Paulin, who grew up in Belfast, was due to give the prestigious Morris Gray poetry reading at the Boston university on Friday night, but the event was cancelled on Tuesday.

The university said it was "by mutual consent of the poet and the English department", the Guardian newspaper reported on Friday.

More than 100 students and members of staff protested at the poet's invitation because of his steadfastly anti-Israeli views, it reported.

Occupied territories

The protests were over an interview the poet recently conducted with Egyptian newspaper al-Ahram, where he repeated anti-Israeli views.

He reportedly told the paper that American Jews who settled in the occupied territories ""should be shot dead.

"I think they are Nazis, racists, I feel nothing but hatred for them."
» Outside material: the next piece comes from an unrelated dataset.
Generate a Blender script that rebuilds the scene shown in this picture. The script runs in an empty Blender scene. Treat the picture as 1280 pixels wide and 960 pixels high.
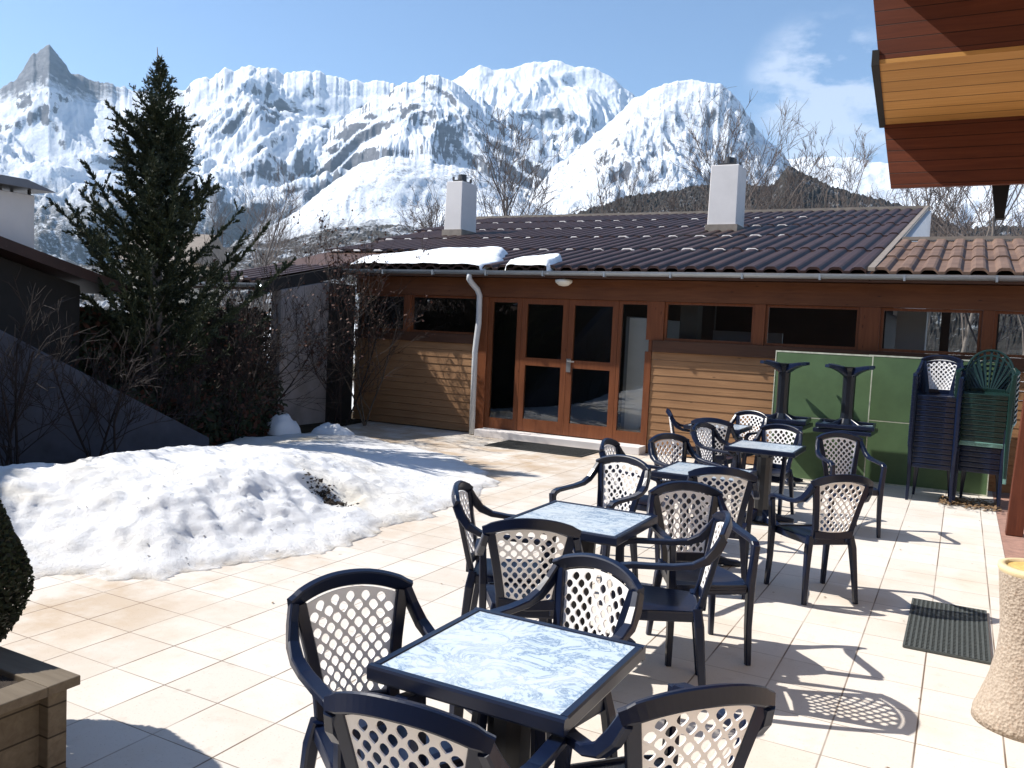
import bpy, math, random
from mathutils import Vector, Matrix, noise
R = math.radians
C = bpy.context.scene.collection
rnd = random.Random(7)

# ------------------------------------------------------------------ helpers
def frange(a, b, n): return [a + (b - a) * i / (n - 1) for i in range(n)]
def lerp(a, b, t): return a + (b - a) * t
def sm(t): t = max(0, min(1, t)); return t * t * (3 - 2 * t)

class MB:
    def __init__(s): s.v = []; s.f = []; s.fm = []; s.m = 0
    def face(s, *idx): s.f.append(tuple(idx)); s.fm.append(s.m)
    def quad(s, a, b, c, d):
        n = len(s.v); s.v += [tuple(a), tuple(b), tuple(c), tuple(d)]; s.face(n, n+1, n+2, n+3); return s
    def hexa(s, p):      # 8 points: bottom 4 ccw, top 4 ccw
        n = len(s.v); s.v += [tuple(q) for q in p]
        for q in ((0,3,2,1),(4,5,6,7),(0,1,5,4),(1,2,6,5),(2,3,7,6),(3,0,4,7)): s.face(*[n+i for i in q])
        return s
    def box(s, x0, x1, y0, y1, z0, z1):
        return s.hexa([(x0,y0,z0),(x1,y0,z0),(x1,y1,z0),(x0,y1,z0),(x0,y0,z1),(x1,y0,z1),(x1,y1,z1),(x0,y1,z1)])
    def ring_tube(s, rings, cap=True):
        n0 = len(s.v); k = len(rings[0])
        for r in rings: s.v += [tuple(p) for p in r]
        for i in range(len(rings)-1):
            for j in range(k):
                a = n0+i*k+j; b = n0+i*k+(j+1) % k
                s.face(a, b, b+k, a+k)
        if cap:
            s.face(*[n0+j for j in reversed(range(k))]); s.face(*[n0+(len(rings)-1)*k+j for j in range(k)])
        return s
    def tube(s, pts, rad, k=8, cap=True):
        pts = [Vector(p) for p in pts]; rings = []
        if not isinstance(rad, (list, tuple)): rad = [rad]*len(pts)
        prev = None
        for i, p in enumerate(pts):
            d = (pts[min(i+1, len(pts)-1)] - pts[max(i-1, 0)]).normalized()
            if prev is None:
                a = Vector((0,0,1)) if abs(d.z) < .9 else Vector((1,0,0)); u = d.cross(a).normalized()
            else: u = (prev - d*prev.dot(d)).normalized()
            prev = u; w = d.cross(u)
            rings.append([p + (u*math.cos(2*math.pi*j/k) + w*math.sin(2*math.pi*j/k))*rad[i] for j in range(k)])
        return s.ring_tube(rings, cap)
    def bar(s, pts, sec, side=None):     # swept rectangle; sec = list of (w,h); side = vector of width axis
        pts = [Vector(p) for p in pts]; rings = []
        if isinstance(sec, tuple): sec = [sec]*len(pts)
        for i, p in enumerate(pts):
            d = (pts[min(i+1, len(pts)-1)] - pts[max(i-1, 0)]).normalized()
            sd = Vector(side[i] if isinstance(side, list) else side); u = (sd - d*sd.dot(d)).normalized(); w = d.cross(u)
            a, b = sec[i][0]/2, sec[i][1]/2; c = .3
            rings.append([p+u*(a*x)+w*(b*y) for x, y in ((1,1-c),(1-c*b/a if a>b else 1-c,1),(-(1-c*b/a if a>b else 1-c),1),(-1,1-c),(-1,-(1-c)),(-(1-c*b/a if a>b else 1-c),-1),((1-c*b/a if a>b else 1-c),-1),(1,-(1-c)))])
        return s.ring_tube(rings)
    def lathe(s, prof, cx=0, cy=0, k=32, cap=True):
        return s.ring_tube([[(cx+r*math.cos(2*math.pi*j/k), cy+r*math.sin(2*math.pi*j/k), z) for j in range(k)] for r, z in prof], cap)
    def build(s, name, mat, parent=None, smooth=False, bevel=0):
        me = bpy.data.meshes.new(name); me.from_pydata(s.v, [], s.f)
        mats = mat if isinstance(mat, (list, tuple)) else [mat]
        for m in mats: me.materials.append(m)
        if len(mats) > 1: me.polygons.foreach_set('material_index', s.fm)
        if smooth: me.polygons.foreach_set('use_smooth', [True]*len(me.polygons))
        me.update()
        o = bpy.data.objects.new(name, me); C.objects.link(o)
        if parent: o.parent = parent
        if bevel:
            b = o.modifiers.new('bevel', 'BEVEL'); b.width = bevel; b.segments = 2; b.limit_method = 'ANGLE'
        return o

def tag(o, label=None, cat=None, group=None, kind=None):
    if label: o['label'] = label
    if cat: o['category'] = cat
    if group: o['group'] = group
    if kind: o['kind'] = kind
    return o
def empty(name, loc=(0,0,0), rz=0, **k):
    o = bpy.data.objects.new(name, None); C.objects.link(o); o.location = loc; o.rotation_euler = (0,0,rz)
    o.empty_display_size = .1
    return tag(o, **k)
def copy_tree(o, parent=None):
    c = o.copy(); C.objects.link(c); c.parent = parent
    for ch in list(kids.get(o.name, [])) or [x for x in o.children]: copy_tree(ch, c)
    return c
kids = {}

# ------------------------------------------------------------------ materials
class NT:
    def __init__(s, name):
        s.mat = bpy.data.materials.new(name); s.mat.use_nodes = True; s.t = s.mat.node_tree; s.n = s.t.nodes
        s.n.clear(); s.out = s.n.new('ShaderNodeOutputMaterial')
    def new(s, typ, **kw):
        nd = s.n.new(typ)
        for k, v in kw.items():
            if k.startswith('_'): setattr(nd, k[1:], v)
            else:
                key = int(k[1:]) if k[0] == 'i' and k[1:].isdigit() else k.replace('__', ' ')
                if hasattr(v, 'is_output'): s.t.links.new(v, nd.inputs[key])
                else: nd.inputs[key].default_value = v
        return nd
    def coord(s, scale=(1,1,1), loc=(0,0,0), rot=(0,0,0), kind='Object'):
        tc = s.new('ShaderNodeTexCoord')
        return s.new('ShaderNodeMapping', Vector=tc.outputs[kind], Scale=scale, Location=loc, Rotation=rot).outputs[0]
    def wpos(s): return s.new('ShaderNodeNewGeometry').outputs['Position']
    def noise(s, vec, scale=5, detail=4, rough=.55, dist=0):
        return s.new('ShaderNodeTexNoise', Vector=vec, Scale=scale, Detail=detail, Roughness=rough, Distortion=dist).outputs['Fac']
    def ramp(s, fac, stops, interp='LINEAR'):
        r = s.new('ShaderNodeValToRGB', Fac=fac); e = r.color_ramp.elements; r.color_ramp.interpolation = interp
        while len(e) > 1: e.remove(e[0])
        e[0].position = stops[0][0]; e[0].color = (*stops[0][1], 1) if not isinstance(stops[0][1], (int, float)) else (stops[0][1],)*3+(1,)
        for p, c in stops[1:]:
            q = e.new(p); q.color = (*c, 1) if not isinstance(c, (int, float)) else (c, c, c, 1)
        return r.outputs['Color']
    def mix(s, fac, a, b, mode='MIX'):
        m = s.n.new('ShaderNodeMix'); m.data_type = 'RGBA'; m.blend_type = mode
        for inp, v in ((m.inputs[0], fac), (m.inputs[6], a), (m.inputs[7], b)):
            if hasattr(v, 'is_output'): s.t.links.new(v, inp)
            else: inp.default_value = v if not isinstance(v, tuple) else (*v[:3], 1)
        return m.outputs[2]
    def math(s, op, a, b=0.0, c=0.0):
        m = s.n.new('ShaderNodeMath'); m.operation = op
        for i, v in enumerate((a, b, c)):
            if hasattr(v, 'is_output'): s.t.links.new(v, m.inputs[i])
            else: m.inputs[i].default_value = v
        return m.outputs[0]
    def bump(s, h, strength=.3, dist=.01):
        return s.new('ShaderNodeBump', Height=h, Strength=strength, Distance=dist).outputs[0]
    def finish(s, color, rough=.6, normal=None, spec=.5, **kw):
        b = s.new('ShaderNodeBsdfPrincipled', Roughness=rough)
        for k, v in (('Base Color', color), ('Normal', normal)):
            if v is None: continue
            if hasattr(v, 'is_output'): s.t.links.new(v, b.inputs[k])
            else: b.inputs[k].default_value = (*v, 1)
        b.inputs['Specular IOR Level'].default_value = spec
        for k, v in kw.items(): b.inputs[k.replace('__', ' ')].default_value = v
        s.t.links.new(b.outputs[0], s.out.inputs[0]); return s.mat

def plain(name, col, rough=.5, var=.25, scale=8, bump=.1, bd=.004, spec=.5, kind='Object'):
    t = NT(name); v = t.coord(kind=kind)
    n = t.noise(v, scale, 5, .6)
    c = t.ramp(n, [(.25, tuple(x*(1-var) for x in col)), (.75, tuple(min(1, x*(1+var)) for x in col))])
    return t.finish(c, rough, t.bump(t.noise(v, scale*6, 3), bump, bd), spec)

def wood(name, c1, c2, axis='x', rough=.6, board=0, plank_axis=2, spec=.3):
    t = NT(name); v = t.coord()
    sc = {'x': (1, 14, 14), 'y': (14, 1, 14), 'z': (14, 14, 1)}[axis]
    g = t.noise(t.coord(sc), 2.2, 6, .65, .6)
    big = t.noise(v, 1.3, 2)
    c = t.ramp(g, [(.3, c1), (.7, c2)])
    c = t.mix(t.math('MULTIPLY', t.math('SUBTRACT', big, .3), .9), c, tuple(x*.62 for x in c1))
    knots = t.new('ShaderNodeTexVoronoi', Vector=t.coord({'x': (1.6, 6, 6), 'y': (6, 1.6, 6), 'z': (6, 6, 1.6)}[axis]), Scale=1.6).outputs['Distance']
    c = t.mix(t.ramp(knots, [(.03, 1.0), (.09, 0.0)]), c, tuple(x*.35 for x in c1))
    h = g
    if board:
        sep = t.new('ShaderNodeSeparateXYZ', Vector=v).outputs[plank_axis]
        fr = t.math('FRACT', t.math('DIVIDE', sep, board))
        line = t.math('MULTIPLY', t.math('GREATER_THAN', fr, .06), 1.0)
        c = t.mix(line, tuple(x*.18 for x in c1), c)
        fl = t.math('FLOOR', t.math('DIVIDE', sep, board))
        wn = t.new('ShaderNodeTexWhiteNoise', _noise_dimensions='1D', W=fl).outputs['Value']
        c = t.mix(t.math('MULTIPLY', wn, .35), c, tuple(x*.55 for x in c1))
        h = t.math('ADD', t.math('MULTIPLY', g, .25), line)
    return t.finish(c, rough, t.bump(h, .5, .004), spec)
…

The paper also quoted him as saying ""I never believed that Israel had the right to exist at all."

In a statement, the Harvard University said they had invited Paulin because of his poetic history, but had to rescind the invitation after his anti-Israeli comments.

Paulin, a member of Hertford College at Oxford, has been teaching at Columbia University in New York.

The university has been criticised by Paulin's Colleague, Columbia lecturer Jim Shapiro.

He said banning a speaker on account of his political views had set a "dangerous precedent".

Paulin, who won the Somerset Maugham prize in 1977 for his first collection of poetry, A State of Justice.

He is a regular on the BBC Two arts discussion programme Newsnight Review.